AARP Eye Center
Dog-Sitting in a Family Commune
By Al Martinez, January 15, 2013 09:38 PM
I realized the other day that it was going to take time to adjust to our new commune-style of living when I sat on a pillow and it yelped.
The reason it yelped is that it wasn't a pillow at all, but a white, curly-haired French poodle named Buttons, property of our daughter-in-law, Lisa. Curled up and sound asleep, he resembled something to sit on; one can only imagine his surprise when someone did.
My son Marty, his wife Lisa and their three kids, Jeff, Josh and the 2-year-old pixie Gracie, have moved in with us until Marty is secure in a new career and they find the right place to live.
Meanwhile, they came aboard with the aforementioned Buttons, a larger dog of questionable pedigree named Kita, two cats, Danger and Señor, and a dove named Pearl that never stops cooing. They add to our own menagerie: dog Sophie and cats Colfax and Ernie the Assassin.

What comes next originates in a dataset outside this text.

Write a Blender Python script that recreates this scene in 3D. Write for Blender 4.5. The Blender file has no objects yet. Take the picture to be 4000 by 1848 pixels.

Señor, a gray cat with a shifty look, made it instantly clear that he subscribed to the U.S. prisoner-of-war policy that mandates, if captured, a soldier make every effort to escape. Our group had hardly moved in when someone noticed that a door had been left open and Señor was gone.
It was assumed that the animal's lust for freedom had overcome his docility and he was out there now where coyotes and owls regard cats as entrees. Thankfully, he turned up hiding in a corner behind large boxes of clothing and kitchen ware. The coyotes and owls would have to hunt elsewhere for their feline cacciatore.
Our house is loaded with boxes and, well, stuff, that M&L have brought with them, forming narrow aisles from room to room, as though it is the abode of an eccentric old lady who has saved everything she had ever owned and has piled it up throughout her house, leaving only tight aisles of passage. In our case, thank God, the boxes will be gone in awhile and everything properly stored.
Different sounds have been added to our lives. Buttons goes nuts yapping and running in circles when woodpeckers peck on the side of the house, sounding like someone knocking at the door; Gracie laughs and cries as the mood strikes her; cats fight as they vie for territory, meowing and hissing; and Pearl coos like a bird gone mad.
The soft sounds that characterized our home before it became a commune are gone, but you know what? These are family sounds, and there is a comfort to them, reminding us of when our own kids were young, when our own dogs barked and our own babies laughed and cried as they strode upward through the years.
We are privileged to have it all again and it will work. Even Buttons didn't seem to mind all that much when I sat on him. What's a little yelp from a pillow?